A
VIDA
NÃO
É
UM
MUSICAL
- O MUSICAL
(MAS DEU ORIGEM A UM GRANDE
MUSICAL.)
Infelizmente, em
sua reta final de temporada, na Arena do
SESC Copacabana (VER SERVIÇO.), está em cartaz um dos melhores musicais do momento, no Rio de Janeiro, que, por sua ótima qualidade, merecia fazer uma
longa carreira e ser visto pelo máximo de pessoas que gostam do bom TEATRO, principalmente dos MUSICAIS.
Estou
falando de “A VIDA NÃO É UM MUSICAL - O MUSICAL”,
uma brilhante ideia de LEANDRO MUNIZ,
jovem autor, que ganhou a adesão de
uma competente equipe de atores, criadores e técnicos, o que só poderia mesmo acabar resultando numa excelente montagem.
Se,
de um limão, posso fazer uma boa limonada, por que não fazer um bom musical sobre a vida, naquilo
que ela tem de ruim ou de pior?
Foi
o que fizeram LEANDRO, FABIANO KRIEGER e JOÃO FONSECA, quando se propuseram a montar o espetáculo,
idealização do dramaturgo.
Trata-se
de uma peça que parece ter sido
escrita ontem, de tão atual que é, satirizando, de forma profunda e
contundente, a ingenuidade do universo dos contos de fadas da Disney, em contraste com o atual
cenário político brasileiro, local e nacional, “fazendo um recorte crítico
e bem-humorado da atualidade real e contraditória. É um musical brasileiro, que
perpassa os estilos tradicionais, utilizando-se da rica música brasileira e de
sua diversidade de ritmos, para criar sua identidade”. (Extraído do “release”, enviado por ALESSANDRA COSTA - DUETTO COMUNICAÇÃO). “O
projeto de cidade negócios fracassou, queríamos a Disneylândia, mas a realidade
é muito mais Complexo do Alemão”, destaca o autor, que, também, dirige
o musical.
Ainda,
contido no “release”, “A
peça leva, ao espectador, uma comédia musical, em que a ação dramática anda,
lado a lado, com a música. Embora haja, aqui, toda essa efervescência de
montagens musicais, citada anteriormente, é muito menos comum vermos montagens
originais de comédias musicais brasileiras”.

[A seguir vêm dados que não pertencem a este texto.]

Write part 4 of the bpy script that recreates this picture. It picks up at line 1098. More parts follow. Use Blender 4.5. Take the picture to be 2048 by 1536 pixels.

Tanto o texto quanto as canções são originais e
de ótimo nível, propondo-se a um
deboche, de maneira respeitosa, numa grande brincadeira, com os musicais americanos, principalmente os
que se utilizam das histórias com as quais nos entopem os estúdios Disney, partindo o enredo de um universo
real, de uma cidade fictícia, inspirada no Rio
de Janeiro, imperfeito, cru, violento. O detalhe do “fictício” é só para constar, uma vez que fica bem claro que a “urbis”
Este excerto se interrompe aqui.